E saiba que enquanto eu respirar, não faltará a ti o que falta a estes habitantes de andar robótico na terra do metal e do vidro: o toque.”
Fechou o livro deixando cair as folhas umas sobre as outras acompanhando a lágrima teimosa que caía sobre a sua face corada. Estava nervosa, não queria que as pessoas percebessem seu choro.
Enxugando os olhos, ela se concentrou na difícil tarefa de pensar em qualquer coisa que não lembrasse o ex. Não conseguiu. Levantou a cabeça e olhou ao redor para se certificar de que ninguém havia notado aquela lágrima que deixara cair.
Como havia imaginado, ninguém percebeu.
“Não se sinta fria em meio à multidão de estátuas de mármore.”
Novamente sentiu vontade de chorar, mas dessa vez segurou. Mais uma vez percorreu o vagão com os olhos, foi então que viu do outro lado, bem no canto, um garoto moreno, comum, um tanto tímido mas seu rosto não era como os outros, ele a encarava, ou melhor, ele era o único ali que a percebia.
Eles permaneceram alguns instantes assim, se olhando.
Ele fez menção de se levantar, não pensou, apenas caminhou em direção a ela.
Enquanto o garoto desconhecido andava em sua direção, ela pôde perceber em suas mãos algo que logo em seguida julgou ser um DVD, leu o título:
“Antes do pôr do sol”
Viagens de trem são mesmo muito românticas, pensou.
Ele se sentou no banco vazio ao lado dela, olhando-a nos olhos. E assim sem dizer nada, seus dedos foram tocando os dela...
A garota sentiu-se estranhamente completa. Ela nem se quer estava mais gelada.
Apenas um pensamento ecoava, insistente, em sua cabeça:
“O que falta às pessoas é o toque.”
Acordou meio sobressaltada com o trem chegando à estação, fechou o livro e desceu dirigindo-se ao encontro da amiga.

6 comentários:

Heloisa Emy disse...

Oi Marinha!!
Primeiramente: Jundiaí não é tão interior assim... e você adora vir pra cá que eu sei!! rs E que clima é esse que eu não conheço?! São José do Rio Parrrrdo que tem esse clima bucólico de interior.

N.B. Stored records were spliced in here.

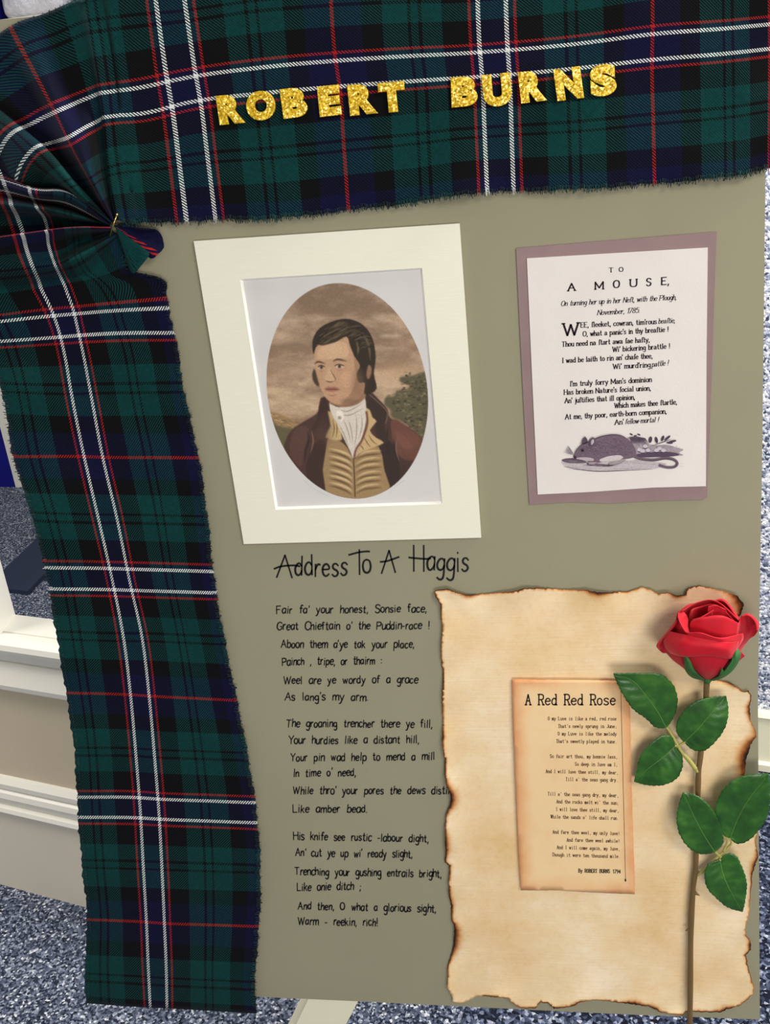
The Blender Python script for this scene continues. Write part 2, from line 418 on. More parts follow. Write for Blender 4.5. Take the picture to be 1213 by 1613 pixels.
def carpet(name, stops, scale, bd):
    t = NT(name); v = t.n('ShaderNodeTexVoronoi'); v.inputs['Scale'].default_value = scale; t.l(t.obj(), v.inputs['Vector'])
    v.inputs['Randomness'].default_value = 1.0
    sep = t.n('ShaderNodeSeparateColor'); t.l(v.outputs['Color'], sep.inputs[0])
    f = t.math('ADD', t.math('MULTIPLY', sep.outputs[0], 0.8), t.math('MULTIPLY', t.noise(scale * 1.3, 2), 0.2))
    t.col(t.ramp(f, stops)).rough(0.95, 0.1)
    t.bump(t.math('SUBTRACT', t.noise(scale * 0.9, 3), t.math('MULTIPLY', v.outputs['Distance'], 0.5)), 0.9, bd); return t.m
M['carpet'] = carpet('blue_grey_carpet', [(0, lin(10, 12, 24)), (0.3, lin(48, 54, 70)), (0.62, lin(94, 102, 122)), (0.82, lin(150, 156, 172)), (0.93, lin(240, 240, 242))], 260, 0.003)
M['mat'] = carpet('dark_speckled_mat', [(0, lin(10, 12, 22)), (0.35, lin(30, 34, 48)), (0.65, lin(72, 80, 102)), (0.83, lin(124, 132, 152)), (0.95, lin(205, 204, 208))], 200, 0.004)
M['felt'] = carpet('pale_speckled_carpet', [(0, lin(20, 24, 38)), (0.2, lin(90, 100, 126)), (0.42, lin(172, 178, 196)), (0.7, lin(228, 229, 236)), (0.9, lin(255, 253, 253))], 210, 0.004)
M['paint'] = mottled('cream_gloss_paint', lin(232, 228, 216), lin(224, 220, 206), 6, 0.35, 0.5, 0.08, 40, 0.002)
M['wallpaint'] = mottled('stone_wall_paint', lin(206, 192, 166), lin(196, 182, 156), 5, 0.7, 0.2, 0.15, 300, 0.001)
M['plinth'] = mottled('pale_stone_paint', lin(222, 213, 194), lin(214, 205, 186), 5, 0.6, 0.25, 0.15, 300, 0.001)
M['skirt'] = mottled('ivory_painted_board', lin(232, 228, 200), lin(224, 219, 190), 12, 0.5, 0.3, 0.1, 80, 0.001)
M['blue'] = mottled('royal_blue_panel', lin(14, 16, 132), lin(10, 10, 104), 8, 0.5, 0.3, 0.05, 200)
M['slate'] = mottled('dark_blue_slab', lin(44, 52, 74), lin(34, 42, 62), 10, 0.6, 0.3, 0.1, 200)
M['plastic'] = mottled('white_crinkled_plastic', lin(240, 238, 236), lin(176, 172, 190), 30, 0.3, 0.5, 0.6, 60, 0.01)
M['backwall'] = mottled('pale_wall_paint', lin(206, 202, 194), lin(196, 192, 184), 3, 0.8, 0.1, 0.1, 200)
def leafm():
    t = NT('glossy_leaf'); n = t.noise(60, 4)
    t.col(t.ramp(n, [(0.3, lin(22, 62, 10)), (0.55, lin(38, 88, 20)), (0.75, lin(62, 112, 34))])).rough(0.36, 0.5)
    t.bump(t.noise(500, 3), 0.3, 0.0006); return t.m
M['leaf'] = leafm()
M['vein'] = flat('leaf_vein', lin(92, 130, 62), 0.5)
M['stalk'] = mottled('yellow_green_stalk', lin(190, 176, 106), lin(150, 150, 74), 60, 0.6)
M['stem'] = mottled('brown_green_stem', lin(118, 88, 52), lin(88, 74, 42), 60, 0.6, 0.3, 0.3, 300)
M['sepal'] = mottled('sepal_green', lin(44, 92, 44), lin(62, 112, 58), 70, 0.6)
def petal():
    t = NT('red_petal'); t.col(t.mix(t.noise(35, 3), lin(192, 4, 32), lin(160, 2, 22))).rough(0.62, 0.25)
    t.b.inputs['Sheen Weight'].default_value = 0.3; t.b.inputs['Sheen Tint'].default_value = (1, 0.3, 0.3, 1)
    t.bump(t.noise(120, 3), 0.15, 0.001); return t.m
M['petal'] = petal()
M['brass'] = flat('brass_pin', lin(214, 190, 110), 0.25, 0.6); M['brass'].node_tree.nodes['Principled BSDF'].inputs['Metallic'].default_value = 0.9
# ------------------------------------------------------------------ the room behind the board
def struct(o, nm=None):
    o['kind'] = 'structure'; return o
b0 = G(0, 1390); b1 = G(130, 1425)
U = (b1 - b0).normalized(); NN = Vector((-U.y, U.x, 0)); ZZ = Vector((0, 0, 1))
def W(u, n, z): return Vector((b0.x, b0.y, 0)) + U * u + NN * n + ZZ * z
def profile(name, prof, u0, u1, mat, parent=None):
    V = [W(u0, n, z) for n, z in prof] + [W(u1, n, z) for n, z in prof]; n_ = len(prof)
    Fc = [(i, (i + 1) % n_, n_ + (i + 1) % n_, n_ + i) for i in range(n_)] + [tuple(range(n_))[::-1], tuple(range(n_, 2 * n_))]
    return mesh_obj(name, V, Fc, mat, parent)
fl = mesh_obj('floor', [(-5, -2.2, FLOOR), (3.5, -2.2, FLOOR), (3.5, 3.6, FLOOR), (-5, 3.6, FLOOR), (-5, -2.2, FLOOR - .05), (3.5, -2.2, FLOOR - .05), (3.5, 3.6, FLOOR - .05), (-5, 3.6, FLOOR - .05)],
              [(0, 1, 2, 3), (7, 6, 5, 4), (0, 4, 5, 1), (1, 5, 6, 2), (2, 6, 7, 3), (3, 7, 4, 0)], M['carpet']); struct(fl)
V, Fc = [], []; add_box(V, Fc, (-5, 3.5, FLOOR), Vector((8.5, 0, 0)), Vector((0, .1, 0)), Vector((0, 0, 2.8)))
struct(mesh_obj('wall_back', V, Fc, M['backwall']))
U0, U1 = -0.9, 0.78
SILL = -0.715
sb = G(24, 968, SILL); SD = (sb - Vector((b0.x, b0.y, SILL))).dot(NN)      # depth of the sill
struct(profile('wall_left', [(0.008, FLOOR), (0.008, -0.74), (SD - .01, -0.74), (SD - .01, FLOOR)], U0, U1, M['wallpaint']))
struct(profile('baseboard_left', [(-.004, FLOOR), (-.004, -1.104), (-.001, -1.100), (0.008, -1.098), (0.008, FLOOR)], U0, U1 + .003, M['plinth']))
struct(profile('trim_1', [(0.008, -1.1), (-.013, -1.1), (-.016, -1.094), (-.013, -1.087), (-.005, -1.084), (-.009, -1.076), (-.012, -1.064), (-.009, -1.054), (-.002, -1.050), (-.006, -1.046), (-.006, -1.036), (.002, -1.028), (0.008, -1.026)], U0, U1 + .006, M['paint']))
struct(profile('trim_2', [(0.008, -.822), (-.006, -.822), (-.012, -.816), (-.014, -.806), (-.010, -.797), (.000, -.775), (.003, -.770), (.008, -.768)], U0, U1 + .006, M['paint']))
struct(profile('trim_3', [(0.008, -.768), (0.002, -.766), (0.000, -.745), (-.010, -.740), (-.018, -.738), (-.021, -.730), (-.018, -.721), (-.008, -.7165), (0.0, -.715), (SD * .12, -.715), (SD * .13, -.7175), (SD * .2, -.7175), (SD * .21, -.715), (SD, SILL), (SD, -.75), (.008, -.75)], U0, U1 + .006, M['paint']))
A_ = sb; Bf = G(0, 1000, SILL); dj = (Bf - A_).normalized(); k_ = -(SD) / dj.dot(NN); A2 = A_ + dj * (k_ * .98)
def wl_(p): q = p - Vector((b0.x, b0.y, 0)); return q.dot(U), q.dot(NN)
ua, na = wl_(A_); ub, nb = wl_(A2)
pr = [(ua, na), (ub, nb), (ub - .012, nb - .004), (ub - .14, nb - .004), (ub - .14, na), (ua - .02, na + .006)]
V = [W(u, n, SILL - .001) for u, n in pr] + [W(u, n, 1.1) for u, n in pr]; n_ = len(pr)
struct(mesh_obj('window_1', V, [(i, (i + 1) % n_, n_ + (i + 1) % n_, n_ + i) for i in range(n_)] + [tuple(range(n_)), tuple(range(n_, 2 * n_))], M['paint']))

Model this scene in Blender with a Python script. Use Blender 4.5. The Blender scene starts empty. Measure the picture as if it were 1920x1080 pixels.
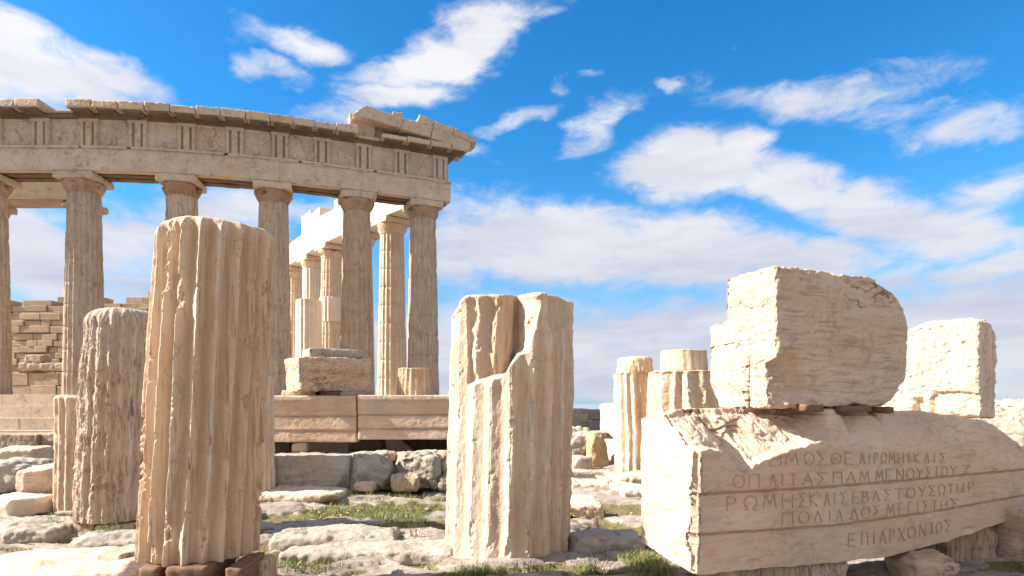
import bpy, math, random
import numpy as np
R = math.radians
rng = random.Random(7)
# ---------------------------------------------------------------- camera, light, exposure
SC = bpy.context.scene
COL = SC.collection
F, CX, HY, EYE = 1170.0, 960.0, 755.0, 1.6       # focal length and horizon in photo pixels, eye height in m
cam = bpy.data.cameras.new('camera'); camo = bpy.data.objects.new('camera', cam); COL.objects.link(camo)
cam.sensor_width = 36; cam.lens = 36*F/1920; cam.shift_y = (HY-540)/1920
cam.clip_start = .1; cam.clip_end = 60000
camo.location = (0, 0, EYE); camo.rotation_euler = (R(90), 0, 0)
SC.camera = camo
SC.view_settings.view_transform = 'Standard'; SC.view_settings.look = 'None'
SC.view_settings.gamma = 1; SC.view_settings.use_curve_mapping = False
EXPO = 1.5
SC.view_settings.exposure = EXPO
SUN_EL = R(36); SX, SY = -1.0, -.10            # sun stands to the left, a little behind the objects
sd = np.array([SX*math.cos(SUN_EL), SY*math.cos(SUN_EL), math.sin(SUN_EL)]); sd /= np.linalg.norm(sd)
sun = bpy.data.lights.new('sun', 'SUN'); sun.energy = 5.0; sun.angle = R(.5); sun.color = (1, .945, .86)
suno = bpy.data.objects.new('sun', sun); COL.objects.link(suno)
import mathutils
suno.rotation_euler = mathutils.Vector(sd).to_track_quat('Z', 'Y').to_euler()
suno.location = (-20, 5, 20)

def P(px, py, Y): return np.array([(px-CX)/F*Y, Y, EYE+(HY-py)/F*Y])
def gx(px, Y): return (px-CX)/F*Y
def zz(py, Y): return EYE+(HY-py)/F*Y

# node helper
class NT:
    def __init__(s, tree): s.t = tree; s.n = tree.nodes; s.l = tree.links
    def new(s, typ, **kw):
        n = s.n.new(typ)
        for k, v in kw.items(): setattr(n, k, v)
        return n
    def put(s, sock, v):
        if v is None: return
        if isinstance(v, bpy.types.NodeSocket): s.l.new(v, sock)
        else:
            if isinstance(v, (tuple, list)) and len(v) == 3 and sock.type == 'RGBA': v = (*v, 1)
            sock.default_value = v
    def math(s, op, a, b=None, c=None, clamp=False):
        n = s.new('ShaderNodeMath', operation=op, use_clamp=clamp)
        for i, v in enumerate((a, b, c)): s.put(n.inputs[i], v)
        return n.outputs[0]
    def vec(s, op, a, b=None, scale=None):
        n = s.new('ShaderNodeVectorMath', operation=op); s.put(n.inputs[0], a)
        if b is not None: s.put(n.inputs[1], b)
        if scale is not None: s.put(n.inputs['Scale'], scale)
        return n.outputs['Value'] if op in ('LENGTH', 'DOT_PRODUCT') else n.outputs[0]
    def rng(s, v, a, b, c=0., d=1., smooth=True):
        n = s.new('ShaderNodeMapRange', interpolation_type='SMOOTHSTEP' if smooth else 'LINEAR'); n.clamp = True
        s.put(n.inputs['Value'], v)
        for k, x in zip(('From Min', 'From Max', 'To Min', 'To Max'), (a, b, c, d)): s.put(n.inputs[k], x)
        return n.outputs[0]
    def mix(s, fac, a, b, mode='MIX'):
        n = s.new('ShaderNodeMix', data_type='RGBA', blend_type=mode)
        s.put(n.inputs[0], fac); s.put(n.inputs[6], a); s.put(n.inputs[7], b)
        return n.outputs[2]
    def noise(s, vec, scale, detail=5, rough=.55, dist=0., lac=2.):
        n = s.new('ShaderNodeTexNoise'); s.put(n.inputs['Vector'], vec)
        n.inputs['Scale'].default_value = scale; n.inputs['Detail'].default_value = detail
        n.inputs['Roughness'].default_value = rough; n.inputs['Distortion'].default_value = dist
        n.inputs['Lacunarity'].default_value = lac
        return n.outputs[0], n.outputs[1]

# ---------------------------------------------------------------- sky with clouds (all in sky directions)
def build_world():
    w = bpy.data.worlds.new('World'); SC.world = w; w.use_nodes = True
    T = NT(w.node_tree); T.n.clear()
    k = 1/2**EXPO
    sky = T.new('ShaderNodeTexSky', sky_type='NISHITA'); sky.sun_disc = False
    sky.sun_elevation = SUN_EL; sky.sun_rotation = math.atan2(SX, SY); sky.altitude = 150
    sky.air_density = 1.0; sky.dust_density = .4; sky.ozone_density = 2.5
    g = T.new('ShaderNodeTexCoord').outputs['Generated']
    sp = T.new('ShaderNodeSeparateXYZ'); T.put(sp.inputs[0], g)
    x, y, z = sp.outputs
    az = T.math('ARCTAN2', x, y); el = T.math('ARCSINE', z)
    # deep polarised blue: the sky colour pushed in saturation, times strength
    gm = T.new('ShaderNodeGamma'); T.put(gm.inputs[0], sky.outputs[0])
    s0 = T.vec('SCALE', sky.outputs[0], scale=SKYK)
    T.n.remove(gm)
    hs = T.new('ShaderNodeHueSaturation'); hs.inputs['Saturation'].default_value = SKYSAT; hs.inputs['Hue'].default_value = SKYHUE
    T.put(hs.inputs['Color'], s0)
    blue = T.mix(1., hs.outputs[0], SKYTINT, 'MULTIPLY')
    hz = T.rng(el, R(-1), R(22), 1., 0.)
    haze = (.36*k, .50*k, .80*k)
    blue = T.mix(T.math('MULTIPLY', hz, .75), blue, haze)
    co = T.new('ShaderNodeCombineXYZ'); T.put(co.inputs[0], az); T.put(co.inputs[1], el)
    uv = co.outputs[0]
    # warp by noise (stretched sideways)
    stretched = T.vec('MULTIPLY', uv, (1., 1.9, 1.))
    _, wc = T.noise(stretched, 3.2, 3, .5)
    warp = T.vec('MULTIPLY', T.vec('SUBTRACT', wc, (.5, .5, .5)), (.20, .09, 0))
    _, wc2 = T.noise(stretched, 13., 4, .6)
    warp2 = T.vec('MULTIPLY', T.vec('SUBTRACT', wc2, (.5, .5, .5)), (.07, .035, 0))
    uvw = T.vec('ADD', T.vec('ADD', uv, warp), warp2)
    blobs = [  # px, py, rx, ry, tilt(deg, up to the right), density
        (40, 120, 260, 105, -4, 1.05), (215, 140, 170, 70, -10, 1.), (-30, 20, 160, 60, 0, 1.),
        (860, 72, 230, 58, 17, 1.), (980, 28, 110, 38, 10, .8), (745, 165, 130, 42, 5, .85), (560, 78, 120, 34, 0, .72), (535, 135, 90, 34, -4, .7),
        (650, 205, 100, 34, 10, .62), (300, 215, 120, 40, 0, .75),
        (975, 228, 120, 26, 18, .66), (1110, 232, 110, 40, 35, .74), (1080, 155, 34, 26, 0, .60), (1122, 127, 26, 14, 0, .5), (1237, 147, 40, 16, -10, .52),
        (1290, 300, 185, 78, 0, 1.1), (1400, 285, 95, 70, 20, 1.), (1475, 340, 170, 78, -22, 1.1), (1640, 390, 220, 78, -12, 1.05), (1800, 430, 210, 74, -8, 1.),
        (1540, 165, 260, 50, -6, .72), (1840, 215, 260, 60, -10, .78), (1690, 190, 200, 36, -8, .66), (1720, 252, 40, 16, 0, .6), (1832, 264, 30, 12, 0, .6), (1900, 350, 130, 70, 0, .85),
        (1060, 465, 330, 88, -4, 1.15), (1400, 500, 360, 72, -6, 1.05), (840, 470, 90, 110, 0, .9), (870, 300, 60, 20, 0, .6),
        (1000, 670, 600, 110, 0, 1.1), (1450, 640, 500, 110, 0, 1.1), (1830, 610, 330, 120, 0, 1.1), (1850, 500, 170, 40, 0, 1.1),
        (500, 745, 1500, 75, 0, .95), (1500, 735, 900, 90, 0, 1.), (-200, 700, 500, 100, 0, 1.),
        (60, 490, 160, 100, 0, 1.1), (260, 500, 190, 120, 0, 1.05), (200, 620, 500, 110, 0, .9), (430, 400, 150, 70, 10, .8), (610, 400, 110, 50, 0, .8), (560, 560, 200, 140, 0, .8), (110, 370, 140, 30, 0, .55)]
    field = None
    for (px, py, rx, ry, tilt, den) in blobs:
        dx = px-CX; a = math.atan(dx/F); h = math.hypot(F, dx); e = math.atan((HY-py)/h)
        sx = rx*math.cos(a)**2/F; sy = ry/h*math.cos(e)**2
        m = T.new('ShaderNodeMapping', vector_type='TEXTURE'); T.put(m.inputs[0], uvw)
        m.inputs['Location'].default_value = (a, e, 0); m.inputs['Rotation'].default_value = (0, 0, R(tilt)); m.inputs['Scale'].default_value = (sx, sy, 1)
        d = T.vec('LENGTH', m.outputs[0])
        v = T.rng(d, 1.55, .1, 0., den)
        field = v if field is None else T.math('MAXIMUM', field, v)
    back = T.rng(y, .15, -.2, 0., .85)  # unseen clouds added behind the camera, thickened to make the fill light less blue
    over = T.math('MULTIPLY', T.rng(el, R(38), R(55), 0., .55), 1.)
    field = T.math('MAXIMUM', field, T.math('MAXIMUM', back, over))
    st2 = T.vec('MULTIPLY', g, (1., 1., 2.1))
    n1, _ = T.noise(st2, 4.5, 8, .6, .4)
    n2, _ = T.noise(st2, 15., 9, .66, .5)
    tex = T.math('ADD', T.math('MULTIPLY', T.math('SUBTRACT', n1, .5), 1.45), T.math('MULTIPLY', T.math('SUBTRACT', n2, .5), .95))
    al = T.rng(T.math('ADD', field, tex), .24, .95)
    al = T.math('POWER', al, 1.1)
    # cloud colour: bright where thick and high, lilac grey low down
    n3, _ = T.noise(T.vec('MULTIPLY', g, (1., 1., 5.)), 3.5, 6, .6, .3)
    br = T.rng(n3, .36, .64)
    lo = T.rng(el, R(6), R(26))
    grey = (.60*k, .62*k, .75*k); white = (1.0*k, .99*k, 1.0*k)
    cf = T.math('ADD', T.math('MULTIPLY', lo, .55), T.math('MULTIPLY', br, .45), clamp=True)
    cc = T.mix(cf, grey, white)
    c = T.mix(T.math('MULTIPLY', al, .95), blue, cc)
    bg = T.new('ShaderNodeBackground'); T.put(bg.inputs[0], c); bg.inputs[1].default_value = 1.0
    out = T.new('ShaderNodeOutputWorld'); T.l.new(bg.outputs[0], out.inputs[0])
    w.cycles.sampling_method = 'MANUAL'; w.cycles.sample_map_resolution = 512
SKYK = .081; SKYSAT = 1.32; SKYHUE = .497; SKYTINT = (.42, .88, 1.0)
build_world()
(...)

E é muito bom, mágico e ...
Depois: não sei onde que é gostoso andar de trem viu... eu ando de trem várias vezes por semana, indo e vindo da casinha dos meus pais e já to enjoadaaaa!! É chato, demorado, sujo, cheio de gente... *ecatiiii* haha talvez seja pq eu já tenha andado tanto de trem, já tenha feito tantas vezes este trajeto que a graça ou a magia, sei lá, já tenha se perdido!
Gostei da passagem do livro. E concordo, "o que falta às pessoas é o toque"... hoje está tudo tão mecânico que o contato e o carinho estão sendo virtuais...
Eu sei com quem você sonhou, com a mesma pessoa que sonha acordada... ele está vindo em sua direção e aiaiai!!! hahaha ele vai te tocar, de todas as formas mais lindas e intensas que possam existir!
Coincidência o filme, não?!

Beijos querida... fico feliz que a sua viagem tenho te servido de inspiração. Saiba que é sempre bem vinda!

Adoroooo!!

P.S.: que livro é??
P.S.: e exs sempre vem a cabeça mesmo... odeio!! (Y)

Heloisa Emy disse...

Retiro o que disse!!! Não é um texto auto biográfico!! Muito bem escrito, e na minha opinião, para quem anda de trem com frequencia, este perde a graça!
Gostei da passagem do livro, gostei do filme... gostei!

Beijos

Ana disse...

Pois é, o que falta é o toque. Mas talvez o toque não precisa ser literal. Uma palavra, um olhar, às vezes toca mais fundo do que um abraço apertado.

Quanto ao poema, sem sombra de dúvidas, não há descrição melhor, na minha singela opinião, sobre o amor.

Beijos
=)

Renato Tardivo disse...

filme dentro do texto dentro do filme: "estranhamente completa". mto bom.

Fernando disse...

enquanto pudermos sentir o toque, nos sentir feitos de não-mármore, mesmo que este toque não aconteça, ainda valerá a pena.
Só enquanto respirarmos.


Viagens de trem são como a lua e o vinho: botam a gente comovido como o diabo.

Fernando disse...

Eu vi! hahaha...
assim q eu acabei o meu texto fiz meu tour pelos blogs q eu gosto e li o seu. Na hora, eu pensei: putz. Q coincidência.

A grande diferença entre sonho e pesadelo é que um acaba com um alívio e o outro acaba com desejo.

No meu caso o alívio veio junto com vontade. E é verdade. Tirando a parte de correr na rua, eu tenho acordado às 4:01.